» **Available data**:
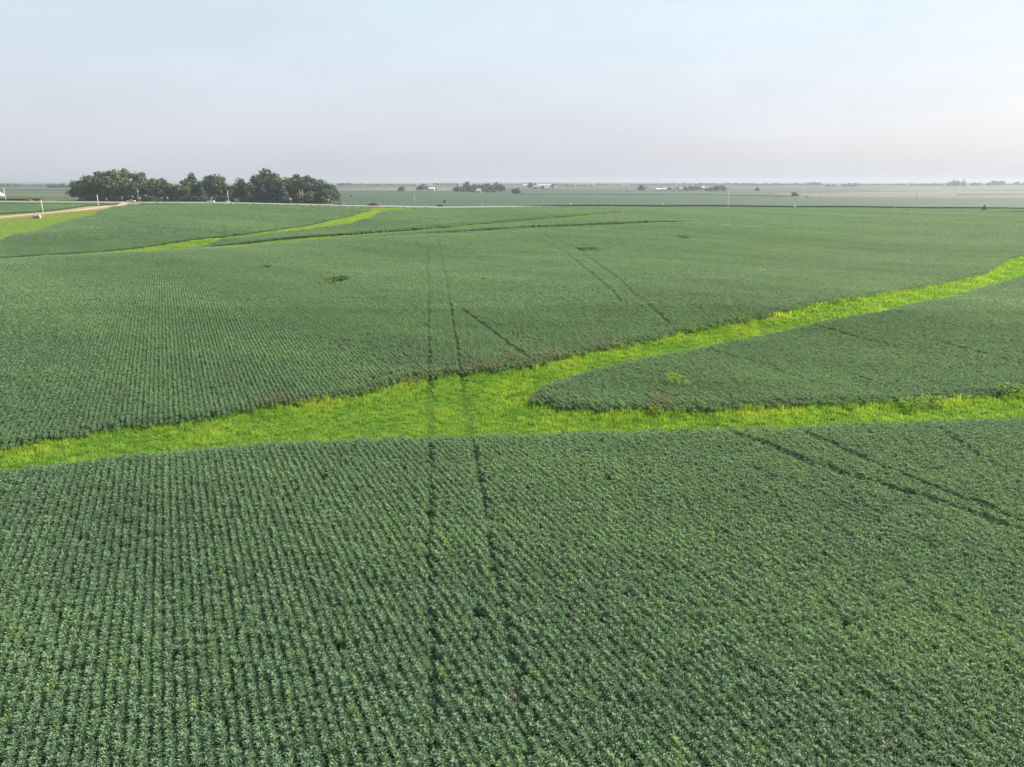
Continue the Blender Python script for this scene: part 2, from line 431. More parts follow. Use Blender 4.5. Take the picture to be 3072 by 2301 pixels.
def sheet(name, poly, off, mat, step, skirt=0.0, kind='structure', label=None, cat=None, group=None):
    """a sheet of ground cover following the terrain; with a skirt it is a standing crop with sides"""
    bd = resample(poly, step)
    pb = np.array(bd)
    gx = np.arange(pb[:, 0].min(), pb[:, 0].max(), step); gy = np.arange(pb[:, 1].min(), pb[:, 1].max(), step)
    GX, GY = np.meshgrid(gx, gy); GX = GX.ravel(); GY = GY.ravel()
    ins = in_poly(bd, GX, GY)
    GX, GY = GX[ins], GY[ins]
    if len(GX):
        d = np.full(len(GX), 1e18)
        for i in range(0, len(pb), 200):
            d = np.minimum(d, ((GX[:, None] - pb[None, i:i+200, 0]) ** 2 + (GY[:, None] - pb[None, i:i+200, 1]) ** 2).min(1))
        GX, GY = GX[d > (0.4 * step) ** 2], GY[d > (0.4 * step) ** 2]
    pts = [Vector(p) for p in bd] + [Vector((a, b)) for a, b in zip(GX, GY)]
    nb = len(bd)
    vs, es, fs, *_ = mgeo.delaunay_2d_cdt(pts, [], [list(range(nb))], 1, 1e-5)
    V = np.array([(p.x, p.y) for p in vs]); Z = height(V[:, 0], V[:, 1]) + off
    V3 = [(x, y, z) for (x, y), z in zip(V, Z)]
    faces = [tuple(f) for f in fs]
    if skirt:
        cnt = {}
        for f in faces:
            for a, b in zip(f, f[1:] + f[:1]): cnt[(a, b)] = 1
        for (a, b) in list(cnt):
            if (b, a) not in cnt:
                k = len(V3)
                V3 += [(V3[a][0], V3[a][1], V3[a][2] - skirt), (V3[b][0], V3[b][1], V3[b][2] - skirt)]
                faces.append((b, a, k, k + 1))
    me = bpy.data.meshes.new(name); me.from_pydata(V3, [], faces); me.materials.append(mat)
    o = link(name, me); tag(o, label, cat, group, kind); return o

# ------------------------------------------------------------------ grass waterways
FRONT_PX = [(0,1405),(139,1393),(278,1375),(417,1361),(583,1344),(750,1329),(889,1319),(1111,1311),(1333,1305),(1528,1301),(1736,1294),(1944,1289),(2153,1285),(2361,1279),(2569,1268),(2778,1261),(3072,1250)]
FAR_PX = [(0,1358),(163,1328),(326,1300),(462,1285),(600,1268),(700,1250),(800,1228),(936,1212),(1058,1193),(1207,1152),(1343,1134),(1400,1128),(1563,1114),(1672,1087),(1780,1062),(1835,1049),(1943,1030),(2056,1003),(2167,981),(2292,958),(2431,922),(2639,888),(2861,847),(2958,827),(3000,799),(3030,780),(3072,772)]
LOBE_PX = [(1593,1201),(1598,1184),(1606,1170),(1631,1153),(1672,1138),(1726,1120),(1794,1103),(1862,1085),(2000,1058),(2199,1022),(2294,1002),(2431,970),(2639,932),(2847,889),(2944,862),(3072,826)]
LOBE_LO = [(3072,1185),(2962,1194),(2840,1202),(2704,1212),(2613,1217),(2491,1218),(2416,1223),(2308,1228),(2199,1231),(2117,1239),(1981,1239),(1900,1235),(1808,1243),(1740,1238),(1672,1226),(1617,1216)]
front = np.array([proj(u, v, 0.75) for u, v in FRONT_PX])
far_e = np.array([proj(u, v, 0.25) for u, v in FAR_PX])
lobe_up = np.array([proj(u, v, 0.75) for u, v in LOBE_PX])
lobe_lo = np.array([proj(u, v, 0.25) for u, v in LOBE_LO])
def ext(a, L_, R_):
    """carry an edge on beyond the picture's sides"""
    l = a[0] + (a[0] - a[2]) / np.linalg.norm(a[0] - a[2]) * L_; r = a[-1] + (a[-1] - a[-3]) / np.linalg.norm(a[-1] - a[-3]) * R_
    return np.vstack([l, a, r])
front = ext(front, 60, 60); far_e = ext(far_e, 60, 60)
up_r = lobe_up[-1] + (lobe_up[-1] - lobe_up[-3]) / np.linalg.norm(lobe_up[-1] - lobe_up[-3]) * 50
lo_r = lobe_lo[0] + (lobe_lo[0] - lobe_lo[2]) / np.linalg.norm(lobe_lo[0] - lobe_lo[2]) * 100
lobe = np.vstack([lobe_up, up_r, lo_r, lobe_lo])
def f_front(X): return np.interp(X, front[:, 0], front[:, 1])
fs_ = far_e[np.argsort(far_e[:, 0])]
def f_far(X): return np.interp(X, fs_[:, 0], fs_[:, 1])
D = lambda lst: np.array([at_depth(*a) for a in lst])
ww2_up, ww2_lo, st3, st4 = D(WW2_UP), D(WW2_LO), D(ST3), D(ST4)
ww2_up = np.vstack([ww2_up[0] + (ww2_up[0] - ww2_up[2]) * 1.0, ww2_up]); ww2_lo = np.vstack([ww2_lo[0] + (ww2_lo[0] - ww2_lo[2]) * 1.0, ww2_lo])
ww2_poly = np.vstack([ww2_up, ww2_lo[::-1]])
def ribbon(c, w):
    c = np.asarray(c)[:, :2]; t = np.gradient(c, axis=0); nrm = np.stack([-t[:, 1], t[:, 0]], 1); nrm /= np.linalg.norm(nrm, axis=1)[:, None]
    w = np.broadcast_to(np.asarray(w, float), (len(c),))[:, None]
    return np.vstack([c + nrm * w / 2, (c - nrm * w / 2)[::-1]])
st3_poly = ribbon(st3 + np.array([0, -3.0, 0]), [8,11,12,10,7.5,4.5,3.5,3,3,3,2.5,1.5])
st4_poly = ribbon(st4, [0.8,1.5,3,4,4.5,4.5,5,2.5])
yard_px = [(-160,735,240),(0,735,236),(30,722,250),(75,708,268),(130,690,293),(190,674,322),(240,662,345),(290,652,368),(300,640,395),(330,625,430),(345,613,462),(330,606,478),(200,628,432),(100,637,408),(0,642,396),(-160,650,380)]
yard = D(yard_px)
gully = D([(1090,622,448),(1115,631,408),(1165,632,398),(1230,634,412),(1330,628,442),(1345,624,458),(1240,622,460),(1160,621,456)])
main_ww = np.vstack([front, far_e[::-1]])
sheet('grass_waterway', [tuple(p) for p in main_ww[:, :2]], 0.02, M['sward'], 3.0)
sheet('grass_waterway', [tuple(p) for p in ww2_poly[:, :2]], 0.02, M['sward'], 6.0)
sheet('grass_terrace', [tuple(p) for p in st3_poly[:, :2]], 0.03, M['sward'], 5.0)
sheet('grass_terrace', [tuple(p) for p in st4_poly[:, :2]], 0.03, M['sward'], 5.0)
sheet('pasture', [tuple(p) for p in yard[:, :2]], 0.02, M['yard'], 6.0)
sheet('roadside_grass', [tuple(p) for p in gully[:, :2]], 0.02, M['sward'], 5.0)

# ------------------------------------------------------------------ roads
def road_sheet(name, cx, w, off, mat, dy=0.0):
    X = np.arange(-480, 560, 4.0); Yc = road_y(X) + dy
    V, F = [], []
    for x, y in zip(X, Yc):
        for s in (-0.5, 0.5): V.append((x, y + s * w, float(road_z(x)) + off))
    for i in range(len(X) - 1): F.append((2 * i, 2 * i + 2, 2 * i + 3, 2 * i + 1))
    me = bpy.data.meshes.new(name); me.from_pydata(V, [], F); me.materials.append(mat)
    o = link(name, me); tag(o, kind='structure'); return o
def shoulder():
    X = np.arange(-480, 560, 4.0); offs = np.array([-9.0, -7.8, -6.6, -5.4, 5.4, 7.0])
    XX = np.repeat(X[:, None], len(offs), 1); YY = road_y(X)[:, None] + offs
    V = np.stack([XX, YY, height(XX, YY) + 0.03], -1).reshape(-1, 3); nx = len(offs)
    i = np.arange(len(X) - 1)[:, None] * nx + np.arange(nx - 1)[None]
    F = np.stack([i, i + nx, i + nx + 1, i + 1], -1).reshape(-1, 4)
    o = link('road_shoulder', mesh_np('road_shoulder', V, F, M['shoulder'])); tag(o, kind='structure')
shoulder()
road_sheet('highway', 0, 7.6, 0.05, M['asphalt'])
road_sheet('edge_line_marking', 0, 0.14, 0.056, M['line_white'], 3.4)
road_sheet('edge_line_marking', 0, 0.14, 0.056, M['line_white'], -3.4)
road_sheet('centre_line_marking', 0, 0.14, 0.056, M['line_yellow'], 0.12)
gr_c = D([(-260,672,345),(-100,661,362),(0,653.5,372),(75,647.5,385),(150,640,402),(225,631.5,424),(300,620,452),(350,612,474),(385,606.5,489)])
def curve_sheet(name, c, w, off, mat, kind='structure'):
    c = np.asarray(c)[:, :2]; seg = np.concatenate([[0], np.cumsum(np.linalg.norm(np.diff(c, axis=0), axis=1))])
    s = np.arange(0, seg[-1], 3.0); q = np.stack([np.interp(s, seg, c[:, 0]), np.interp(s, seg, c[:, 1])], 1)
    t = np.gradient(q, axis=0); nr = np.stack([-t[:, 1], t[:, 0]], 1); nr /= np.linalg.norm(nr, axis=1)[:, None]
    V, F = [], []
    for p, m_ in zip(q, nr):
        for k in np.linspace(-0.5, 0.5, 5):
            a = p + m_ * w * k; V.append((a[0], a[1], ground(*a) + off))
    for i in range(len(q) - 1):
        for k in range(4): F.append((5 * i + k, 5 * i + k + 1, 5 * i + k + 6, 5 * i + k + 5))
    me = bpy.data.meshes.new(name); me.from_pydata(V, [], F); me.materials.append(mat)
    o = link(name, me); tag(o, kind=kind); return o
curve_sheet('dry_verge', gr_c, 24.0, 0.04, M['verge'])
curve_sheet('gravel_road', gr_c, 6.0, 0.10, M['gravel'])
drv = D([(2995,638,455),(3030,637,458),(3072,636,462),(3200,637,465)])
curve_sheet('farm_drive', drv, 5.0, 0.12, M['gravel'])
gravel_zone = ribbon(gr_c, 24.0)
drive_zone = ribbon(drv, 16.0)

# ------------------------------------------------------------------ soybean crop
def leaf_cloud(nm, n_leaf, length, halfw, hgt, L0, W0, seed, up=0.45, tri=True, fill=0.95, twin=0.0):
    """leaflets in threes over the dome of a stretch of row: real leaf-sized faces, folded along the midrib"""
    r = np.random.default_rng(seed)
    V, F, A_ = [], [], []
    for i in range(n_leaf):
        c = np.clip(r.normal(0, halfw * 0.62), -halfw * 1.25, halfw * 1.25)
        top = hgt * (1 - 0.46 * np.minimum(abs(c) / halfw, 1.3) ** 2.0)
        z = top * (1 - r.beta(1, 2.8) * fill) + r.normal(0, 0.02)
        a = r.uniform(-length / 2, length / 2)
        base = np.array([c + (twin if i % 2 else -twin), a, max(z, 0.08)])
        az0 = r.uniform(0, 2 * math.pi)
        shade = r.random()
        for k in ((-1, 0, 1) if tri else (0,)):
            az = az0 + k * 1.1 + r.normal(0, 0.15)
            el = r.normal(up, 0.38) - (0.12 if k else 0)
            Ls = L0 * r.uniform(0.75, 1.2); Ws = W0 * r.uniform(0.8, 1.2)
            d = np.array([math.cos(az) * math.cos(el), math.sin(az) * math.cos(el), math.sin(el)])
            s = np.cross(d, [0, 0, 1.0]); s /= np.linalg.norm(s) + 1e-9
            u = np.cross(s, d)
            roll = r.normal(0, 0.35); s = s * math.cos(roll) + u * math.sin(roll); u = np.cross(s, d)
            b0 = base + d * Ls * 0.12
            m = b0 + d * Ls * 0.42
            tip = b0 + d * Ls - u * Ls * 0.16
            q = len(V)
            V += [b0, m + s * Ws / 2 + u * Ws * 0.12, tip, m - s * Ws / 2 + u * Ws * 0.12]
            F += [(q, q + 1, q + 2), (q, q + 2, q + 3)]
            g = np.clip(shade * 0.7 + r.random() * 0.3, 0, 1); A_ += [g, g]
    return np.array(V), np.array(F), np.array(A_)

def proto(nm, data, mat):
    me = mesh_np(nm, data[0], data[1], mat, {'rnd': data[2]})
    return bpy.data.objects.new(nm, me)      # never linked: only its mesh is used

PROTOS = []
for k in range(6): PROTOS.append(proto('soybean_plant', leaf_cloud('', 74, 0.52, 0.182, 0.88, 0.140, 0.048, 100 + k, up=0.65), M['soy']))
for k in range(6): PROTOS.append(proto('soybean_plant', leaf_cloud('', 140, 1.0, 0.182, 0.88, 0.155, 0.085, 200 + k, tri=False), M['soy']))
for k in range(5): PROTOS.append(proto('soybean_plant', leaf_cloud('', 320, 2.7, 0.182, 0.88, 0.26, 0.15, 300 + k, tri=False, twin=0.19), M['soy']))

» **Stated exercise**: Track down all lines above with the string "picture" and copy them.

» **Exercise response**:
Continue the Blender Python script for this scene: part 2, from line 431. More parts follow. Use Blender 4.5. Take the picture to be 3072 by 2301 pixels.
    """carry an edge on beyond the picture's sides"""